A rendering of senior housing planned at 9619-45 S. Cottage Grove Ave.

Provided

City officials have given initial backing to a plan by Trinity United Church of Christ to build affordable housing for seniors in Pullman.

The church owns 23 acres running southeast from 95th Street and Cottage Grove Avenue. It has proposed two, five-story buildings on the mostly vacant site, an ambitious new phase in its goal of creating what it calls Imani Village.

“We’re trying to create a model community” addressing local problems that include food insecurity and lack of health care, said Patricia Eggleston, executive vice president of Trinity’s development arm.

The senior housing would provide 133 units, all categorized as affordable under city ordinance. Eggleston said income standards for renters are still being settled.

She estimated the buildings’ construction cost at $20 million to $23 million. Trinity, which owns the property, has partnered with SPM Properties & Development on the project and hopes to finance it with low-income housing tax credits.

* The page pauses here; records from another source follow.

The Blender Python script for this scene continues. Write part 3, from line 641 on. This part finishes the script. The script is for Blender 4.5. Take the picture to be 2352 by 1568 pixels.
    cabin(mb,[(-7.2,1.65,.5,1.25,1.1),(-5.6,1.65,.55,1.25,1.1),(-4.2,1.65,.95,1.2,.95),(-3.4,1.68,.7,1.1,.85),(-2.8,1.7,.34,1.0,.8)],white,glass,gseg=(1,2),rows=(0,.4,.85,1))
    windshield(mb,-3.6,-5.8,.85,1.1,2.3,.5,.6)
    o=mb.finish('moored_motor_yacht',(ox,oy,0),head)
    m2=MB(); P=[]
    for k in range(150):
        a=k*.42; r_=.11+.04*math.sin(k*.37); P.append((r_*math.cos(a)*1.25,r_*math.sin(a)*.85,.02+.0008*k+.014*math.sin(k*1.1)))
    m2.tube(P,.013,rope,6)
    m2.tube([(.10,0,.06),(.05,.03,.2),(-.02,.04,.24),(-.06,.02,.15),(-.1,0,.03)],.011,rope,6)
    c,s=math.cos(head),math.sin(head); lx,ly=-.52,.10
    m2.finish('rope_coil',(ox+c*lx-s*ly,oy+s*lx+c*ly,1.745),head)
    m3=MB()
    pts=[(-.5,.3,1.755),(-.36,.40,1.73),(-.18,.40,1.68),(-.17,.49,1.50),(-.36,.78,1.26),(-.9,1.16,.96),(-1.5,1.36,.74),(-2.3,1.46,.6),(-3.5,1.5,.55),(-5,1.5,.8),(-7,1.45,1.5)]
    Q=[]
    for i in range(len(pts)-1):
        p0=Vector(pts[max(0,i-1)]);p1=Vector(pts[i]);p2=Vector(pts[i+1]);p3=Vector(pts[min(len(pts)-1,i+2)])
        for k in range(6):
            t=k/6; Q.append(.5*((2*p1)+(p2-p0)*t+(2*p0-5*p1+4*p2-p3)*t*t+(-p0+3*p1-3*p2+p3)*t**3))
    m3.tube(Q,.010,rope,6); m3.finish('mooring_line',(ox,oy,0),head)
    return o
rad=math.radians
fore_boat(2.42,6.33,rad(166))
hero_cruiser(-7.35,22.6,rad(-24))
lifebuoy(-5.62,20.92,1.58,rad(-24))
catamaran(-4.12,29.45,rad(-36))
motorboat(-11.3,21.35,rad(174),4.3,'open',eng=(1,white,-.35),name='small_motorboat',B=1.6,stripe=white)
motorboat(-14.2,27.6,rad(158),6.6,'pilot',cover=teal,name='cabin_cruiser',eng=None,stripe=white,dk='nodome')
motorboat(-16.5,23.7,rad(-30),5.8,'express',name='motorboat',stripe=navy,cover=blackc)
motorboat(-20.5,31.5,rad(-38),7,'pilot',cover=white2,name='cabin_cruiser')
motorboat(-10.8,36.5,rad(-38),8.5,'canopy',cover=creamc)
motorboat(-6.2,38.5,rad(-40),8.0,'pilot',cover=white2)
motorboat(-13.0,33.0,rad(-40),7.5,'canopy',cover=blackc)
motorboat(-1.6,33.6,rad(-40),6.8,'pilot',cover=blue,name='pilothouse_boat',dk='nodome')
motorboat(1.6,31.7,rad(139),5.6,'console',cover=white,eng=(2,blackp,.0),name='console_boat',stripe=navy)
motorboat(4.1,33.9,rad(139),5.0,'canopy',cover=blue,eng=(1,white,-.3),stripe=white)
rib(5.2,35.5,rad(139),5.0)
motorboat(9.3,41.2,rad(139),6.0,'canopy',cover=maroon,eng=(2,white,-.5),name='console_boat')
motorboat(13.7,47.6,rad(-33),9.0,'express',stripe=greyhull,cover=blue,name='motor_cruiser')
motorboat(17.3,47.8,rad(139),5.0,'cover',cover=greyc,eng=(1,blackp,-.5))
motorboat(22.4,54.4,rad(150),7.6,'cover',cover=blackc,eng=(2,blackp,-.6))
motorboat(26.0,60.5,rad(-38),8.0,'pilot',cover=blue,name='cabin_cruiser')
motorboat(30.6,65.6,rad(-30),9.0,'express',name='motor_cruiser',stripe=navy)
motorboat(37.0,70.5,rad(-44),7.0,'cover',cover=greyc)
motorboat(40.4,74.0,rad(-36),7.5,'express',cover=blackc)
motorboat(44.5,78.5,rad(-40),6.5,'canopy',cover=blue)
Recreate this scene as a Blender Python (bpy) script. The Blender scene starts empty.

A zoning change for the project has landed on the online agenda for the Nov. 18 meeting of the Chicago Plan Commission, an agency that reviews development projects. Proposals get that far mostly when there’s broad agreement on the design among the city’s planning staffers, community leaders and the local alderman. A favorable vote would send the plan to the City Council.

Ald. Michelle Harris (8th), whose ward encompasses the site, could not be reached for comment about the project.

Eggleston said she hopes work on the first senior building, containing 70 units, can start next year, with delivery in 2023. The second building would be started a short time later, she said. The plan calls for 44 parking spaces. The architecture is by Chicago’s Johnson & Lee.

The Imani Village senior housing would be at 9619-45 S. Cottage Grove. A former manufacturing building on the property would be torn down, according to the zoning application.

Elsewhere on Trinity’s property, a building rented to Advocate Aurora Health Center will remain, Eggleston said. She said the long-term plan for the rest of the property includes for-sale housing, a hotel, a vertical farm with a year-round farmers market, a recreational building and expansion of the health services. The site has a Metra stop nearby and is across Cottage Grove from Chicago State University.

Trinity is about a mile and a half west of the development.